Plebs, police and posh prats in Britian’s latest class war

David Cameron’s blue-blooded cronies are acting up

Stefan Wermuth/Reuters

One rule for them, another for everyone else.

This is the line Britain’s Conservative-led government has long been accused by the opposition of taking—and a reputation highlighted to cringeworthy effect last week. In the latest skirmish in Britain’s long-raging and increasingly comical class war, chief whip Andrew Mitchell was forced to resign over allegations he called a police officer a “pleb” within minutes of the Chancellor of the Exchequer George Osborne becoming embroiled in a minor, class-related debacle of his own.

The fact that the Tories are a party dominated by a small coterie of privileged men with aristocratic roots—“posh boys who don’t know the price of milk,” as one more humbly born Tory MP famously quipped—has long dogged Prime Minister David Cameron. He is, and always has been, exceptionally posh. A descendant of King William IV, Cameron surrounds himself with similarly blue-blooded cronies. His chancellor is heir to a baronetcy. Both have private fortunes and were members (along with Boris Johnson, another Old Etonian) of the exclusive Bullingdon Club while at Oxford.

None of this is news, but public irritation at the Tory’s social insularity is mounting. Britons are exceptionally touchy about class and even a whiff of snobbishness from an overlord is apt to set off a media firestorm. Earlier this year a kerfuffle ensued when it emerged Osborne could not remember when he’d last eaten a Cornish pasty—the working man’s snack on which the Tories had just placed a 20 per cent tax. This week the chancellor set off a similar row when, on a train journey from Cheshire to London, he sat in first class on a standard class ticket. (His aide paid the upgrade, but the damage was done in the Twittersphere and a gleeful press pack met him on the platform at Euston.)

And now this: a high-ranking minister’s 30-year career sacrificed for the simple reason that he acted like a stuck-up prat. Here in the U.K., standing politicians get away with fathering children out of wedlock and cozying up to media magnates, but call a copper a “pleb”? As the opposition gleefully pointed out: you’re toast.

Five weeks ago, Andrew Mitchell, a man long on ambition and short of temper (his nickname at private school was “Thrasher”), found himself caught in what seemed to be a minor media debacle. Downing Street police officers, upset that Mitchell had become verbally abusive after they refused to open the gates so he could ride out on his bicycle, leaked the story to the tabloid press, along with allegations that he had called officers “f–king plebs” and instructed them to “learn your place.” Mitchell said he was sorry to the officer in question, who accepted his apology, but the minister categorically denied using the language in question. The prime minister publicly defended his whip, saying he accepted Mitchell’s version of events (over that of the police) and that it was time to “move on”—a stance that annoyed the Police Federation and the press; both refused to let the matter drop.

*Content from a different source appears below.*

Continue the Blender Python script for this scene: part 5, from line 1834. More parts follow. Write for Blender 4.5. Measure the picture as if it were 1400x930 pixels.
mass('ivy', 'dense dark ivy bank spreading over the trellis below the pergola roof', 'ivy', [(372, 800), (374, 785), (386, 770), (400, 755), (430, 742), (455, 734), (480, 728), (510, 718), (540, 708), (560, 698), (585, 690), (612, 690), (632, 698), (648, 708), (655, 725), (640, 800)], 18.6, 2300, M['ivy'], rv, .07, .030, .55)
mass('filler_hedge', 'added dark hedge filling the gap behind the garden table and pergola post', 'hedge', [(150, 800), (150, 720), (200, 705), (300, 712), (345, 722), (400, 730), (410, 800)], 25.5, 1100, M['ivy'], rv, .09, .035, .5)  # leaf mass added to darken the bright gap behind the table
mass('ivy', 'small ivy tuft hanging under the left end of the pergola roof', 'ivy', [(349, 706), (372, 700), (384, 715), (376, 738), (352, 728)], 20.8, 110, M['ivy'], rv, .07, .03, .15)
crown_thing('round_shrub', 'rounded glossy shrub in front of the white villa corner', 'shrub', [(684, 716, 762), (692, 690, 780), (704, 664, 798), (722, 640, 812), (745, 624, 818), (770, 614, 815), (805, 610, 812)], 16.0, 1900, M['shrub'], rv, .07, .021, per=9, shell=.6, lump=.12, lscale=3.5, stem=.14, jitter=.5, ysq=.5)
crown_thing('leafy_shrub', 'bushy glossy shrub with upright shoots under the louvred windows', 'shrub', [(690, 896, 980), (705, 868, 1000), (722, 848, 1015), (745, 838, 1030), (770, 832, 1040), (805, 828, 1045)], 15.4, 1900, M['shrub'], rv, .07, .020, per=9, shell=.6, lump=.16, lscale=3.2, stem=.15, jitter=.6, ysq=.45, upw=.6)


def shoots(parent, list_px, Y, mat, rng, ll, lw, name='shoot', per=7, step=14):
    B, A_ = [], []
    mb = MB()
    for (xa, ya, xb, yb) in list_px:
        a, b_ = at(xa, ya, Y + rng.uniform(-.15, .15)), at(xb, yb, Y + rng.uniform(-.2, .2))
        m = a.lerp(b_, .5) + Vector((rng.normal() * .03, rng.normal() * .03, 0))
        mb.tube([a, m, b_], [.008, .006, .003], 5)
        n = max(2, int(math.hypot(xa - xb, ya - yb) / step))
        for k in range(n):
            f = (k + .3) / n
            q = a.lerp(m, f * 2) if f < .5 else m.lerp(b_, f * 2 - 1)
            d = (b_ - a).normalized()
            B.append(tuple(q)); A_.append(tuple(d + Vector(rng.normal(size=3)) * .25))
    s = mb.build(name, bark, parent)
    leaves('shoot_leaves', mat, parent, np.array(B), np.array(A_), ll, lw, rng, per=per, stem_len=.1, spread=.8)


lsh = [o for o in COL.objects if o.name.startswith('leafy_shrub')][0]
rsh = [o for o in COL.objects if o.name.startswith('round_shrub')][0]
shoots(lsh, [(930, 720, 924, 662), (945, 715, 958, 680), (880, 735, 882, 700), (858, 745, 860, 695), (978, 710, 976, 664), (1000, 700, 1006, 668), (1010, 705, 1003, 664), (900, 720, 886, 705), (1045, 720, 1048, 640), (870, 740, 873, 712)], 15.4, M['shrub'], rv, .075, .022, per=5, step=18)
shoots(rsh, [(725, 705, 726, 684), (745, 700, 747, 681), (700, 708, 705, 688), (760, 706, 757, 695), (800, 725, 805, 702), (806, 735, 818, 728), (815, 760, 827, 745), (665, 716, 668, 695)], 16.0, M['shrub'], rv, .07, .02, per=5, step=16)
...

And so the story rolled on, gaining momentum as the weeks progressed despite the government’s best attempts to quash it. Ill-advisedly, Mitchell shied away from the party conference two weeks ago in Birmingham. Even worse, few Tories sprung to his defence. There were reports of his arrogant abrasiveness and unpopularity in the ranks. As chief whip, it was Mitchell’s job to discipline MPs into voting along party lines. Now he was the one damaging the Tories and exposing the leader to criticism.

The opposition seized the opportunity in Parliament. Labour Leader Ed Miliband taunted the prime minister with revelations that after Mitchell insulted police he went on to a private dinner at the exclusive Carlton Club at the Ritz.

Cameron, who prides himself on loyalty, put on a good show, defending his whip despite mounting pressure to sack him. But as the storm clouds blew in, more and more MPs, including the secretary of defence, joined the call for Mitchell to resign. Four weeks after the original incident, the story was still front-page news. Mitchell, who was by this point not just toasted but well and truly char-grilled, was finally forced to quit. He conceded that “whatever the rights and the wrongs of the matter,” damaging publicity had made it impossible for him to do his job. In essence, he was going, but not for the reasons his enemies wanted him to.

While Mitchell’s downfall might seem like a victory for the regular bloke, do not be fooled. In a fitting conclusion to this political comedy of manners, Mitchell’s replacement, Sir George Young, surpassed his predecessor both in terms of background and politesse. A baronet and Old Etonian, Young is known for his courteous cool-headedness—the behavioural trademark of a gentleman whether in Downton Abbey or Downing Street. The plebs may have pushed back, but the exquisite irony is that Cameron’s cabinet just got even more socially exclusive. How’s that for a bunch of posh boys knowing their place?